### DATASET EXCERPT
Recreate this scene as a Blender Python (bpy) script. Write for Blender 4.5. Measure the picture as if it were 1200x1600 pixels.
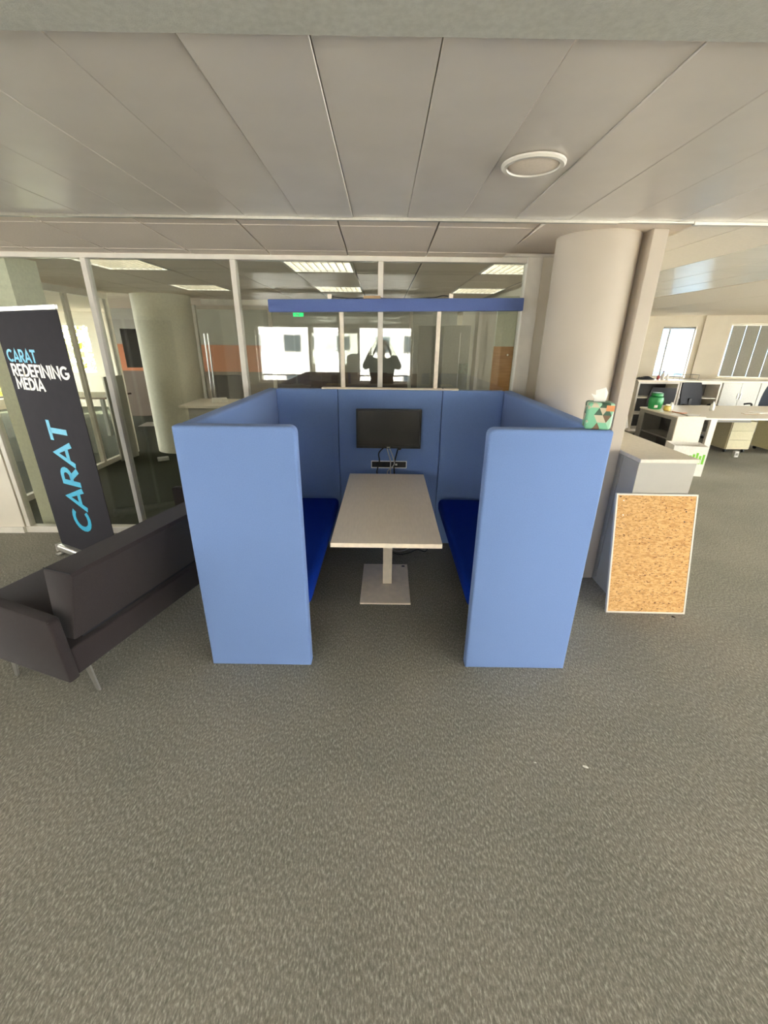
import bpy, bmesh, math, random
from mathutils import Vector, Matrix
random.seed(7)
for o in list(bpy.data.objects): bpy.data.objects.remove(o)
SC = bpy.context.scene
COL = SC.collection
R = math.radians

# ------------------------------------------------------------------ camera
cam_d = bpy.data.cameras.new('camera'); cam = bpy.data.objects.new('camera', cam_d); COL.objects.link(cam)
cam_d.sensor_fit = 'HORIZONTAL'; cam_d.sensor_width = 36.0; cam_d.lens = 659.84 / 1200 * 36.0
cam_d.clip_start = 0.02; cam_d.clip_end = 300
_p, _r, _y = 0.384636, 0.01126, -0.0068275
_F = Vector((0, math.cos(_p), -math.sin(_p))); _U = Vector((0, math.sin(_p), math.cos(_p))); _X = Vector((1, 0, 0))
_X2 = math.cos(_r) * _X + math.sin(_r) * _U; _U2 = math.cos(_r) * _U - math.sin(_r) * _X
_Z = Matrix.Rotation(_y, 3, 'Z'); _X2 = _Z @ _X2; _U2 = _Z @ _U2; _F = _Z @ _F
cam.matrix_world = Matrix(((_X2.x, _U2.x, -_F.x, 0), (_X2.y, _U2.y, -_F.y, 0), (_X2.z, _U2.z, -_F.z, 1.77), (0, 0, 0, 1)))
SC.camera = cam

# ------------------------------------------------------------------ world, sun, exposure
W = bpy.data.worlds.new('world'); SC.world = W; W.use_nodes = True
bg = W.node_tree.nodes['Background']; bg.inputs[0].default_value = (1.0, 0.99, 0.972, 1); bg.inputs[1].default_value = 5.0
sd = bpy.data.lights.new('sun', 'SUN'); sd.energy = 14.0; sd.angle = R(2); sd.color = (1, 0.95, 0.86)
sun = bpy.data.objects.new('sun', sd); COL.objects.link(sun)
sun.rotation_euler = (R(-38), 0, R(-20))
SC.view_settings.view_transform = 'Standard'; SC.view_settings.look = 'None'
SC.view_settings.exposure = 1.95; SC.view_settings.gamma = 1.0; SC.view_settings.use_curve_mapping = False
SC.cycles.max_bounces = 14; SC.cycles.diffuse_bounces = 8; SC.cycles.transparent_max_bounces = 24
SC.cycles.sample_clamp_indirect = 8.0
SC.cycles.caustics_reflective = False; SC.cycles.caustics_refractive = False
def portal(x, y, z, w, h, rz):
    d = bpy.data.lights.new('portal', 'AREA'); d.shape = 'RECTANGLE'; d.size = w; d.size_y = h
    d.cycles.is_portal = True
    o = bpy.data.objects.new('window_portal', d); COL.objects.link(o)
    o.location = (x, y, z); o.rotation_euler = (R(90), 0, rz)      # rz 0: shines towards +Y
BACK_WINDOWS = [(-3.02, -1.74), (-1.70, -1.02), (-0.60, 0.72)]                 # behind the camera, the two that the glass mirrors
GLAZ_BACK = [(3.4, 5.1), (5.2, 6.9), (7.0, 8.7), (8.8, 10.6)]   # same wall, unseen glazing added for more interior light
GLAZ_LEFT = [(-0.1, 1.7), (1.8, 3.6)]                          # left outer wall
GLAZ_RIGHT = [(-3.0, -0.9), (-0.8, 1.3), (1.4, 3.5), (3.6, 5.7), (5.8, 7.9)]  # right outer wall, unseen tall glazing added to brighten the right side
FAR_WINDOWS = [(-9.3, -7.7), (-7.1, -5.5)]
FA = Vector((5.6, 11.6, 0)); FD = Vector((0.9207, -0.3903, 0)); FN = Vector((0.3903, 0.9207, 0)); FRZ = math.atan2(FD.y, FD.x)
FAC_WINDOWS = [(1.28, 1.97, 1.0, 2.16), (2.61, 4.3, 1.03, 2.22)]
for a, b in BACK_WINDOWS: portal((a + b) / 2, -3.36, 1.48, b - a, 1.24, 0)
portal(7.0, -3.36, 1.3, 7.3, 2.1, 0)
portal(-7.16, 1.75, 1.3, 3.8, 2.1, R(-90))
portal(9.96, 2.45, 1.3, 11.0, 2.1, R(90))
portal(-10.16, 8.0, 1.3, 7.6, 2.1, R(-90))
portal(-7.4, 12.16, 1.5, 3.9, 1.2, math.pi)
_c = FA + FD * 2.8 + FN * 0.3; portal(_c.x, _c.y, 1.6, 3.2, 1.3, FRZ + math.pi)

# ------------------------------------------------------------------ materials
def s2l(c):
    f = lambda v: v / 12.92 if v <= 0.04045 else ((v + 0.055) / 1.055) ** 2.4
    return tuple(f(v / 255) for v in c) + (1,)
MATS = {}
def mat(name, c, rough=0.6, c2=None, scale=40, metal=0.0, bump=0.0, bscale=None, stretch=(1, 1, 1), spec=0.5, sheen=0.0, detail=3, lo=0.35, hi=0.65, emit=0.0, dist=0.01):
    if name in MATS: return MATS[name]
    m = bpy.data.materials.new(name); m.use_nodes = True; MATS[name] = m
    nt = m.node_tree; N = nt.nodes; Lk = nt.links; P = N['Principled BSDF']
    P.inputs['Base Color'].default_value = s2l(c); P.inputs['Roughness'].default_value = rough
    P.inputs['Metallic'].default_value = metal; P.inputs['Specular IOR Level'].default_value = spec
    if sheen:
        P.inputs['Sheen Weight'].default_value = sheen; P.inputs['Sheen Roughness'].default_value = 0.5
    if emit:
        P.inputs['Emission Color'].default_value = s2l(c); P.inputs['Emission Strength'].default_value = emit
    tc = N.new('ShaderNodeTexCoord'); mp = N.new('ShaderNodeMapping'); mp.inputs['Scale'].default_value = stretch
    Lk.new(tc.outputs['Object'], mp.inputs['Vector'])
    c2 = c2 or tuple(max(0, v * 0.96) for v in c)
    nz = N.new('ShaderNodeTexNoise'); nz.inputs['Scale'].default_value = scale; nz.inputs['Detail'].default_value = detail
    Lk.new(mp.outputs[0], nz.inputs['Vector'])
    rp = N.new('ShaderNodeValToRGB'); rp.color_ramp.elements[0].color = s2l(c2); rp.color_ramp.elements[1].color = s2l(c)
    rp.color_ramp.elements[0].position = lo; rp.color_ramp.elements[1].position = hi
    Lk.new(nz.outputs['Fac'], rp.inputs[0]); Lk.new(rp.outputs[0], P.inputs['Base Color'])
    if bump:
        n2 = N.new('ShaderNodeTexNoise'); n2.inputs['Scale'].default_value = bscale or scale; n2.inputs['Detail'].default_value = 2
        Lk.new(mp.outputs[0], n2.inputs['Vector'])
        b = N.new('ShaderNodeBump'); b.inputs['Strength'].default_value = bump; b.inputs['Distance'].default_value = dist
        Lk.new(n2.outputs['Fac'], b.inputs['Height']); Lk.new(b.outputs[0], P.inputs['Normal'])
    return m
def glass_mat(name, tint, refl=0.045):
    m = bpy.data.materials.new(name); m.use_nodes = True; nt = m.node_tree; N = nt.nodes; Lk = nt.links
    N.remove(N['Principled BSDF']); out = N['Material Output']
    t = N.new('ShaderNodeBsdfTransparent'); t.inputs[0].default_value = tint
    g = N.new('ShaderNodeBsdfGlossy'); g.inputs['Roughness'].default_value = 0.0; g.inputs[0].default_value = (1, 1, 1, 1)
    lw = N.new('ShaderNodeLayerWeight'); lw.inputs[0].default_value = 0.5
    pw = N.new('ShaderNodeMath'); pw.operation = 'POWER'; pw.inputs[1].default_value = 5
    Lk.new(lw.outputs['Facing'], pw.inputs[0])
    ma = N.new('ShaderNodeMath'); ma.operation = 'MULTIPLY_ADD'; ma.inputs[1].default_value = 1 - refl; ma.inputs[2].default_value = refl
    Lk.new(pw.outputs[0], ma.inputs[0])
    mx = N.new('ShaderNodeMixShader'); Lk.new(ma.outputs[0], mx.inputs[0]); Lk.new(t.outputs[0], mx.inputs[1]); Lk.new(g.outputs[0], mx.inputs[2])
    Lk.new(mx.outputs[0], out.inputs['Surface']); MATS[name] = m; return m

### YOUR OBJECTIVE
Copy all the lines above that hold the string "scene".

### REPLY TO THE EXERCISE
Recreate this scene as a Blender Python (bpy) script. Write for Blender 4.5. Measure the picture as if it were 1200x1600 pixels.
SC = bpy.context.scene